Focusing on the fact that for a very extensive period you have been dealing in drugs and doing this type of crime and not been deterred by your contact with the criminal justice system and not demonstrated any, not demonstrated appropriate compliance with the supervisory conditions, the Court is compelled to conclude that [upward departure is allowed].
. . . . [A] greater sentence is one that complies with [the 18 U.S.C. § 3553] factors and is needed in this case to discourage your criminal conduct and to protect the public from you.

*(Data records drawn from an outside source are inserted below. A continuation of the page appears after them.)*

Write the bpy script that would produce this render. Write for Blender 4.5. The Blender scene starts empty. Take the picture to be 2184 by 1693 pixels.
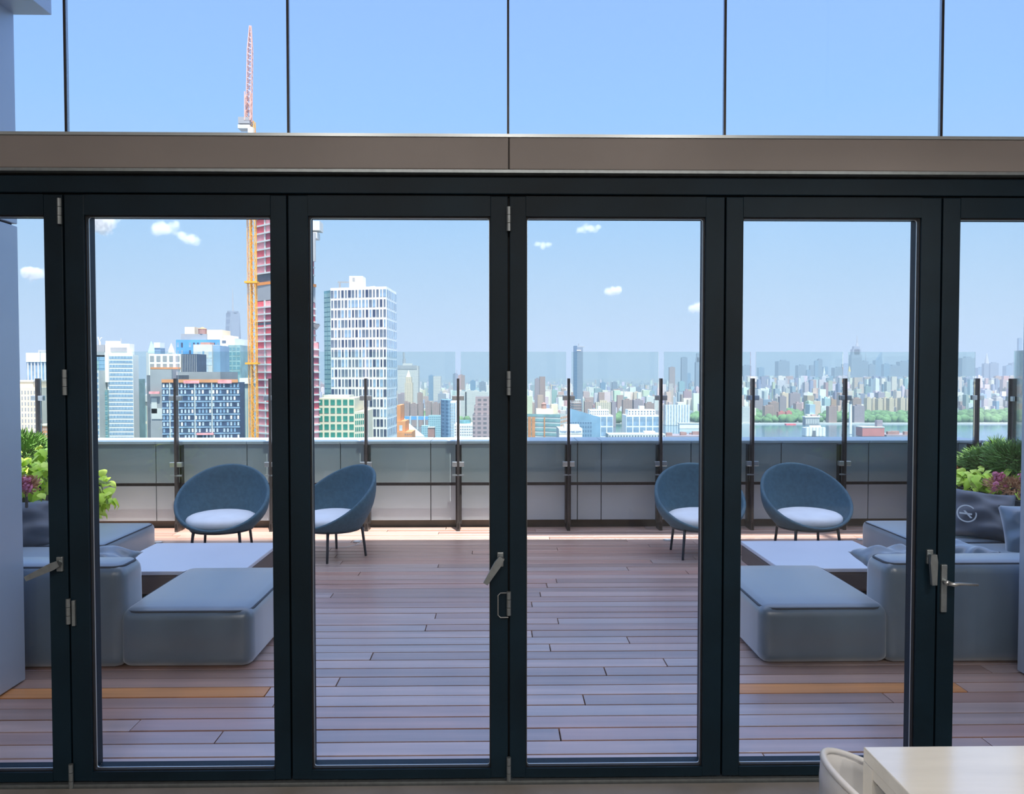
import bpy, bmesh, math, random
from mathutils import Vector, Matrix, Euler
random.seed(7)
sc = bpy.context.scene
COL = sc.collection
PI = math.pi

# ------------------------------------------------------------------ camera
FPX = 1700.0                                  # focal length in pixels of the 2184 x 1693 frame
EYE = Vector((0, 0, 1.7))
CAM_ROT = Euler((math.radians(90 - 1.668), 0, math.radians(-1.0)))
cam = bpy.data.cameras.new('camera')
cam.sensor_width = 36; cam.lens = FPX / 2184 * 36
cam.clip_start = 0.05; cam.clip_end = 90000
cam_o = bpy.data.objects.new('camera', cam)
cam_o.location = EYE; cam_o.rotation_euler = CAM_ROT
COL.objects.link(cam_o); sc.camera = cam_o

# ------------------------------------------------------------------ sky
world = bpy.data.worlds.new('sky'); sc.world = world; world.use_nodes = True
nt = world.node_tree; nt.nodes.clear()
w_out = nt.nodes.new('ShaderNodeOutputWorld'); w_bg = nt.nodes.new('ShaderNodeBackground')
w_tc = nt.nodes.new('ShaderNodeTexCoord'); w_sep = nt.nodes.new('ShaderNodeSeparateXYZ')
w_rmp = nt.nodes.new('ShaderNodeValToRGB')
nt.links.new(w_tc.outputs['Generated'], w_sep.inputs[0])
nt.links.new(w_sep.outputs['Z'], w_rmp.inputs[0])
nt.links.new(w_rmp.outputs[0], w_bg.inputs[0]); nt.links.new(w_bg.outputs[0], w_out.inputs[0])
cr = w_rmp.color_ramp
SKY = [(0.0, (.49, .63, .76)), (.05, (.46, .615, .765)), (.12, (.385, .58, .79)), (.20, (.31, .545, .84)),
       (.30, (.265, .51, .94)), (.44, (.25, .455, 1.0)), (.7, (.19, .39, .95)), (1.0, (.16, .35, .90))]
cr.elements[0].position = 0; cr.elements[0].color = (*SKY[0][1], 1)
cr.elements[1].position = 1; cr.elements[1].color = (*SKY[-1][1], 1)
for p, c in SKY[1:-1]:
    e = cr.elements.new(p); e.color = (*c, 1)
w_bg.inputs[1].default_value = 1.12

# ------------------------------------------------------------------ sun: high summer noon, behind the building and to the right
SUN_AZ, SUN_EL = math.radians(20), math.radians(68)
sun_dir = Vector((-math.sin(SUN_AZ) * math.cos(SUN_EL), math.cos(SUN_AZ) * math.cos(SUN_EL), -math.sin(SUN_EL)))
sl = bpy.data.lights.new('sun', 'SUN'); sl.energy = 9.8; sl.angle = math.radians(.6); sl.color = (1, .96, .90)
so = bpy.data.objects.new('sun', sl); so.rotation_euler = sun_dir.to_track_quat('-Z', 'Y').to_euler()
so.location = (20, -40, 80); COL.objects.link(so)

# broad white sky glow around the sun, added to brighten up-facing surfaces
w_dot = nt.nodes.new('ShaderNodeVectorMath'); w_dot.operation = 'DOT_PRODUCT'; w_dot.inputs[1].default_value = tuple(-sun_dir)
nt.links.new(w_tc.outputs['Generated'], w_dot.inputs[0])
w_mx = nt.nodes.new('ShaderNodeMath'); w_mx.operation = 'MAXIMUM'; w_mx.inputs[1].default_value = 0; nt.links.new(w_dot.outputs['Value'], w_mx.inputs[0])
w_pw = nt.nodes.new('ShaderNodeMath'); w_pw.operation = 'POWER'; w_pw.inputs[1].default_value = 2.6; nt.links.new(w_mx.outputs[0], w_pw.inputs[0])
w_gl = nt.nodes.new('ShaderNodeBackground'); w_gl.inputs[0].default_value = (1, .96, .90, 1); nt.links.new(w_pw.outputs[0], w_gl.inputs[1])
w_k = nt.nodes.new('ShaderNodeMath'); w_k.operation = 'MULTIPLY'; w_k.inputs[1].default_value = 1.6; nt.links.new(w_pw.outputs[0], w_k.inputs[0]); nt.links.new(w_k.outputs[0], w_gl.inputs[1])
w_ad = nt.nodes.new('ShaderNodeAddShader'); nt.links.new(w_bg.outputs[0], w_ad.inputs[0]); nt.links.new(w_gl.outputs[0], w_ad.inputs[1]); nt.links.new(w_ad.outputs[0], w_out.inputs[0])

sc.view_settings.view_transform = 'Standard'; sc.view_settings.look = 'None'
sc.view_settings.gamma = 1; sc.view_settings.use_curve_mapping = False
sc.view_settings.exposure = 0.12
sc.cycles.transparent_max_bounces = 24; sc.cycles.volume_bounces = 2

# ------------------------------------------------------------------ pixel -> place (rays of the 2184 x 1693 frame)
_R = CAM_ROT.to_matrix()
def ray(px, py):
    return _R @ Vector(((px - 1092) / FPX, -(py - 846.5) / FPX, -1))
def atY(px, py, Y):
    d = ray(px, py); return EYE + d * (Y / d.y)
def atZ(px, py, Z):
    d = ray(px, py); return EYE + d * ((Z - EYE.z) / d.z)
def Xat(px, Y, py=797): return atY(px, py, Y).x
def Zat(py, Y, px=1062): return atY(px, py, Y).z

# ------------------------------------------------------------------ object helpers
WM = {}
def tag(o, label=None, cat=None, group=None, kind=None):
    if label: o['label'] = label
    if cat: o['category'] = cat
    if group: o['group'] = group
    if kind: o['kind'] = kind
    return o
def place(o, parent=None, mw=None):
    mw = mw or Matrix.Identity(4)
    COL.objects.link(o)
    if parent is not None:
        o.parent = parent
        o.matrix_parent_inverse = WM[parent.name].inverted()
    o.matrix_basis = mw
    WM[o.name] = mw
    return o
def thing(name, label, cat, loc=(0, 0, 0), group=None, kind=None):
    o = bpy.data.objects.new(name, None); o.empty_display_size = .1
    place(o, None, Matrix.Translation(Vector(loc)))
    return tag(o, label, cat, group, kind)
def obj(name, me, parent=None, mw=None):
    return place(bpy.data.objects.new(name, me), parent, mw)
def copy_tree(o, parent=None):
    c = o.copy(); COL.objects.link(c); c.parent = parent
    for ch in o.children: copy_tree(ch, c)
    return c
def frame2(P, Q, z):
    """matrix at P: x axis along P->Q (horizontal), y axis pointing away behind the face, z up"""
    d = (Vector((Q[0], Q[1], 0)) - Vector((P[0], P[1], 0))); L = d.length; d /= L
    n = Vector((-d.y, d.x, 0))
    m = Matrix(((d.x, n.x, 0, P[0]), (d.y, n.y, 0, P[1]), (0, 0, 1, z), (0, 0, 0, 1)))
    return m, L

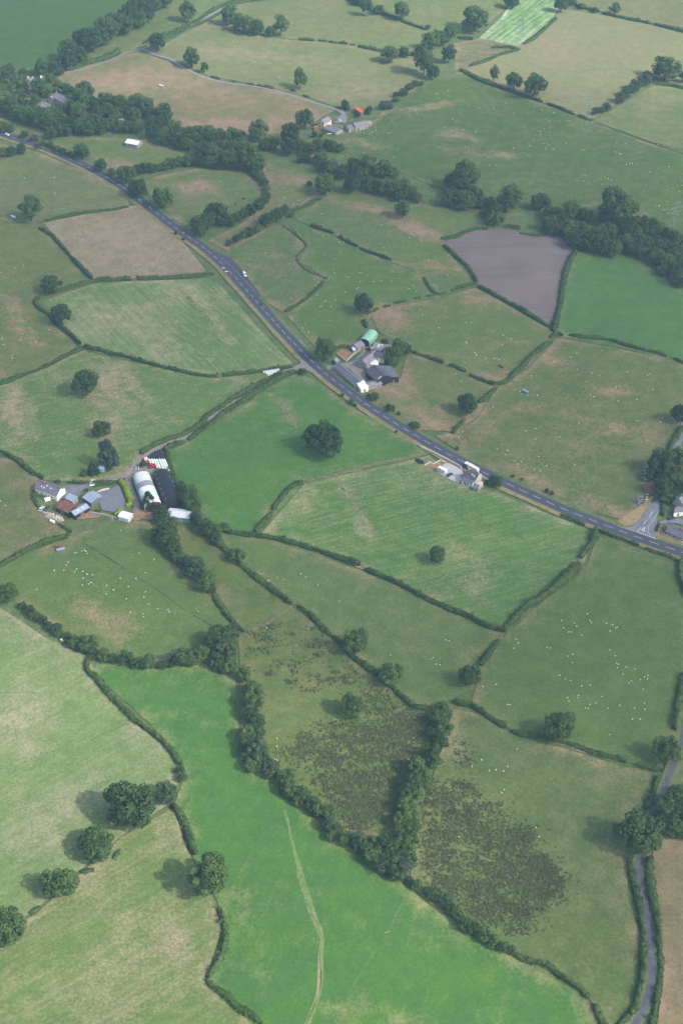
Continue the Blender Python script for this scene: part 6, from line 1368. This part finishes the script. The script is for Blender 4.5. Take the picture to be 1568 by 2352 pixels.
def heap(pts, h, mat, label, n_, sz, name, cat):
    g = np.array([wpt(p)[:2] for p in pts]); c = g.mean(0); A = np.cov(g.T) + np.eye(2) * .5; Lc = np.linalg.cholesky(A)
    V = []; F = []
    ico = bmesh.new(); bmesh.ops.create_icosphere(ico, subdivisions=1, radius=1); iv = np.array([v.co[:] for v in ico.verts]); fc = [[v.index for v in f.verts] for f in ico.faces]; ico.free()
    for i in range(n_):
        e = rng.normal(size=2); e = e / max(1, np.linalg.norm(e) / 1.6); q = c + Lc @ e; z = h * max(0, 1 - np.linalg.norm(e) / 1.7)
        s = sz * rng.uniform(.5, 1.3); o_ = len(V) * 0 + sum(len(x) for x in V)
        V.append(iv * s * rng.uniform(.6, 1.2, 3) * (1 + rng.normal(size=(len(iv), 1)) * .15) + np.array((q[0], q[1], float(hgt(*q)) + z))); F += [[a + o_ for a in f] for f in fc]
    o = obj(name, me_from(np.vstack(V), F), M[mat]); tag(o, label, cat, None, 'stuff')
heap(Z('yard', '260,650 480,720 380,740 300,660 420,700'), .9, 'palestone', 'rubble heap of pale stones at the left-hand farm', 120, .5, 'rubble_heap', 'rubble')
heap(Z('junc', '500,1420 680,1440 580,1490 600,1390'), 1.2, 'slate', 'grey heap of stone chippings beside the side road', 80, .6, 'stone_heap', 'heap')
heap(P(1, 2, '1300,825 1340,832 1320,840 1320,820'), .5, 'black', 'dark oval heap left of the bare terrace', 40, .7, 'dark_heap', 'heap')
heap(P(1, 1, '1060,295 1110,300 1085,285 1085,312'), .7, 'wood', 'grey brush pile left of the lone tree on the dry bank', 50, .8, 'brush_pile', 'brush pile')
heap(Z('junc', '740,860 730,1060 820,1290 700,1290'), .4, 'palestone', 'scattered pale sheets and rubbish round the ruined shed', 40, .6, 'scrap_pile', 'scrap')

# ------------------------------------------------------------------ sheep and cattle
def skin_animal(name, joints, edges, radii, mat):
    m = bpy.data.meshes.new(name); m.from_pydata(joints, edges, []); o = bpy.data.objects.new(name, m); COL.objects.link(o)
    sk = o.modifiers.new('s', 'SKIN'); sub = o.modifiers.new('d', 'SUBSURF'); sub.levels = 1
    for i, r in enumerate(radii): m.skin_vertices[0].data[i].radius = (r, r)
    m.skin_vertices[0].data[0].use_root = True
    dg = bpy.context.evaluated_depsgraph_get(); me2 = bpy.data.meshes.new_from_object(o.evaluated_get(dg)); bpy.data.objects.remove(o)
    me2.materials.clear(); me2.materials.append(M[mat]); return me2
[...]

Accordingly, petitioner's claims for correction of his sentence, and for sentence reduction, must be dismissed. C. Certificate of Appealability
A certificate of appealability may issue only upon a "substantial showing of the denial of a constitutional right." 28 U.S.C. § 2253(c)(2). The petitioner must demonstrate that reasonable jurists could debate whether the issues presented should have been decided differently or that they are adequate to deserve encouragement to proceed further. Miller-El v. Cockrell, 537 U.S. 322, 336-38 (2003); Slack v. McDaniel, 529 U.S. 473, 483-84 (2000). After reviewing the claims presented on collateral review in light of the applicable standard, the court finds that a certificate of appealability is not warranted.
CONCLUSION
Based on the foregoing, upon de novo review of the portions of the M&R to which specific objections were raised, and considered review of those portions to which no such objections were made, the court ADOPTS the recommendation of the magistrate judge. The government's motions to dismiss (DE 86, 94) are GRANTED, and petitioner's motions (DE 82, 89) are DENIED. A certificate of appealability is DENIED. The clerk is DIRECTED to close this case.
SO ORDERED, this the 15th day of July, 2016.